-- STORED DATA --
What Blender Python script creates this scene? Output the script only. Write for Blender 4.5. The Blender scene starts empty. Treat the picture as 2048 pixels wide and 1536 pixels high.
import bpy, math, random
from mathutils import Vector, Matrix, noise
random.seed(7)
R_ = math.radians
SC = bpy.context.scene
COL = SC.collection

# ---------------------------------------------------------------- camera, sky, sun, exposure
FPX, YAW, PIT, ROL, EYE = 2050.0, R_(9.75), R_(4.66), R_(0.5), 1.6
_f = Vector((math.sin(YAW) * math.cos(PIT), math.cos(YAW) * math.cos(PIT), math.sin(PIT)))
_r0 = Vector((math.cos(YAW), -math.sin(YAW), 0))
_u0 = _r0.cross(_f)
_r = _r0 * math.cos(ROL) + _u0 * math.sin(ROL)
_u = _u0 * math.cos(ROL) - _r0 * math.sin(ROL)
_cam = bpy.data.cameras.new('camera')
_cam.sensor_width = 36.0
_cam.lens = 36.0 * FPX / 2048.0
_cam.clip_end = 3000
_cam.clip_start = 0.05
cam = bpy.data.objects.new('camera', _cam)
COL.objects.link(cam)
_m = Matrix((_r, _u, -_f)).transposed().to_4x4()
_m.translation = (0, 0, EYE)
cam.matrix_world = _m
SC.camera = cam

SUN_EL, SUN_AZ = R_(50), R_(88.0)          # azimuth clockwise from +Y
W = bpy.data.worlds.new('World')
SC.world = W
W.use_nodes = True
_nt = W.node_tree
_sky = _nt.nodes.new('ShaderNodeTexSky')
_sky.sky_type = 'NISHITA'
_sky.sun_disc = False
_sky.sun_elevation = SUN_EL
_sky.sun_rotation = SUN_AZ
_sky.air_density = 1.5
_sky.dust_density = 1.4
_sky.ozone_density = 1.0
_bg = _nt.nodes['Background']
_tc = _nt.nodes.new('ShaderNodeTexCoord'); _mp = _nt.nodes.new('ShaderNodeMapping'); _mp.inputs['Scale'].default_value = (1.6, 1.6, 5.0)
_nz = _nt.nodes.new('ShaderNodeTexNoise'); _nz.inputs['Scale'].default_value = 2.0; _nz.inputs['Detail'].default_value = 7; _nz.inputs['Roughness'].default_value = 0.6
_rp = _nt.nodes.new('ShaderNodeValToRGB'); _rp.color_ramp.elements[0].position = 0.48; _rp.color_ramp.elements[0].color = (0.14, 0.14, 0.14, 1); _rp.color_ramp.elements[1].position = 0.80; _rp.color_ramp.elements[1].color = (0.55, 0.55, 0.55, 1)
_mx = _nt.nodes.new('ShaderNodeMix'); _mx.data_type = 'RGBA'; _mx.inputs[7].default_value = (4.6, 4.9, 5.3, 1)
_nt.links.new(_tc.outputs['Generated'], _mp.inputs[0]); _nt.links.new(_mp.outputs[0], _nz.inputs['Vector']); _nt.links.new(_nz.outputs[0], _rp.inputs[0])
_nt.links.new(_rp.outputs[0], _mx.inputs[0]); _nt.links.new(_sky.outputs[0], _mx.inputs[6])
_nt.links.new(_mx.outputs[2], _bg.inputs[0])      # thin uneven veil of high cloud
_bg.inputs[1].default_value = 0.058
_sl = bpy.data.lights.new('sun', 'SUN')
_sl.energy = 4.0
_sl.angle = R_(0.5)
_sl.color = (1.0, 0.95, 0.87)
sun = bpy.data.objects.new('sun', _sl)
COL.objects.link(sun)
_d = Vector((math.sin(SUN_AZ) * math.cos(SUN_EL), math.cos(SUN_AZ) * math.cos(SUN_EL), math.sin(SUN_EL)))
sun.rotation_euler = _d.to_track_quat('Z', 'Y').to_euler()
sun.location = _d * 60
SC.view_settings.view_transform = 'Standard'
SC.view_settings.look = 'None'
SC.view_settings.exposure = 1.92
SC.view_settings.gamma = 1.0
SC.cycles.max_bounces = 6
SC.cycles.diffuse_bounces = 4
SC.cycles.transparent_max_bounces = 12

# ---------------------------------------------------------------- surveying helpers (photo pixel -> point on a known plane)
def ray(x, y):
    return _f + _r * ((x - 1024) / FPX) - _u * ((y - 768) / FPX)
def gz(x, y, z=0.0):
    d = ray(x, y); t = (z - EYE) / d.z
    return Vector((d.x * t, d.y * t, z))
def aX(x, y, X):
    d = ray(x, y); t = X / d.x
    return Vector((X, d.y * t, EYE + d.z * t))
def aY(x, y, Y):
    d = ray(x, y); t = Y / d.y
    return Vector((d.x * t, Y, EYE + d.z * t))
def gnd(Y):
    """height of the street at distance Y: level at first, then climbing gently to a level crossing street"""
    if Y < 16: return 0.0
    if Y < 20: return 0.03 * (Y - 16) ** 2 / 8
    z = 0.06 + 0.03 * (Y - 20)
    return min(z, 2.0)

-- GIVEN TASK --
Quote the material exactly, leaving nothing out.

-- EXERCISE OUTPUT --
What Blender Python script creates this scene? Output the script only. Write for Blender 4.5. The Blender scene starts empty. Treat the picture as 2048 pixels wide and 1536 pixels high.
import bpy, math, random
from mathutils import Vector, Matrix, noise
random.seed(7)
R_ = math.radians
SC = bpy.context.scene
COL = SC.collection

# ---------------------------------------------------------------- camera, sky, sun, exposure
FPX, YAW, PIT, ROL, EYE = 2050.0, R_(9.75), R_(4.66), R_(0.5), 1.6
_f = Vector((math.sin(YAW) * math.cos(PIT), math.cos(YAW) * math.cos(PIT), math.sin(PIT)))
_r0 = Vector((math.cos(YAW), -math.sin(YAW), 0))
_u0 = _r0.cross(_f)
_r = _r0 * math.cos(ROL) + _u0 * math.sin(ROL)
_u = _u0 * math.cos(ROL) - _r0 * math.sin(ROL)
_cam = bpy.data.cameras.new('camera')
_cam.sensor_width = 36.0
_cam.lens = 36.0 * FPX / 2048.0
_cam.clip_end = 3000
_cam.clip_start = 0.05
cam = bpy.data.objects.new('camera', _cam)
COL.objects.link(cam)
_m = Matrix((_r, _u, -_f)).transposed().to_4x4()
_m.translation = (0, 0, EYE)
cam.matrix_world = _m
SC.camera = cam

SUN_EL, SUN_AZ = R_(50), R_(88.0)          # azimuth clockwise from +Y
W = bpy.data.worlds.new('World')
SC.world = W
W.use_nodes = True
_nt = W.node_tree
_sky = _nt.nodes.new('ShaderNodeTexSky')
_sky.sky_type = 'NISHITA'
_sky.sun_disc = False
_sky.sun_elevation = SUN_EL
_sky.sun_rotation = SUN_AZ
_sky.air_density = 1.5
_sky.dust_density = 1.4
_sky.ozone_density = 1.0
_bg = _nt.nodes['Background']
_tc = _nt.nodes.new('ShaderNodeTexCoord'); _mp = _nt.nodes.new('ShaderNodeMapping'); _mp.inputs['Scale'].default_value = (1.6, 1.6, 5.0)
_nz = _nt.nodes.new('ShaderNodeTexNoise'); _nz.inputs['Scale'].default_value = 2.0; _nz.inputs['Detail'].default_value = 7; _nz.inputs['Roughness'].default_value = 0.6
_rp = _nt.nodes.new('ShaderNodeValToRGB'); _rp.color_ramp.elements[0].position = 0.48; _rp.color_ramp.elements[0].color = (0.14, 0.14, 0.14, 1); _rp.color_ramp.elements[1].position = 0.80; _rp.color_ramp.elements[1].color = (0.55, 0.55, 0.55, 1)
_mx = _nt.nodes.new('ShaderNodeMix'); _mx.data_type = 'RGBA'; _mx.inputs[7].default_value = (4.6, 4.9, 5.3, 1)
_nt.links.new(_tc.outputs['Generated'], _mp.inputs[0]); _nt.links.new(_mp.outputs[0], _nz.inputs['Vector']); _nt.links.new(_nz.outputs[0], _rp.inputs[0])
_nt.links.new(_rp.outputs[0], _mx.inputs[0]); _nt.links.new(_sky.outputs[0], _mx.inputs[6])
_nt.links.new(_mx.outputs[2], _bg.inputs[0])      # thin uneven veil of high cloud
_bg.inputs[1].default_value = 0.058
_sl = bpy.data.lights.new('sun', 'SUN')
_sl.energy = 4.0
_sl.angle = R_(0.5)
_sl.color = (1.0, 0.95, 0.87)
sun = bpy.data.objects.new('sun', _sl)
COL.objects.link(sun)
_d = Vector((math.sin(SUN_AZ) * math.cos(SUN_EL), math.cos(SUN_AZ) * math.cos(SUN_EL), math.sin(SUN_EL)))
sun.rotation_euler = _d.to_track_quat('Z', 'Y').to_euler()
sun.location = _d * 60
SC.view_settings.view_transform = 'Standard'
SC.view_settings.look = 'None'
SC.view_settings.exposure = 1.92
SC.view_settings.gamma = 1.0
SC.cycles.max_bounces = 6
SC.cycles.diffuse_bounces = 4
SC.cycles.transparent_max_bounces = 12

# ---------------------------------------------------------------- surveying helpers (photo pixel -> point on a known plane)
def ray(x, y):
    return _f + _r * ((x - 1024) / FPX) - _u * ((y - 768) / FPX)
def gz(x, y, z=0.0):
    d = ray(x, y); t = (z - EYE) / d.z
    return Vector((d.x * t, d.y * t, z))
def aX(x, y, X):
    d = ray(x, y); t = X / d.x
    return Vector((X, d.y * t, EYE + d.z * t))
def aY(x, y, Y):
    d = ray(x, y); t = Y / d.y
    return Vector((d.x * t, Y, EYE + d.z * t))
def gnd(Y):
    """height of the street at distance Y: level at first, then climbing gently to a level crossing street"""
    if Y < 16: return 0.0
    if Y < 20: return 0.03 * (Y - 16) ** 2 / 8
    z = 0.06 + 0.03 * (Y - 20)
    return min(z, 2.0)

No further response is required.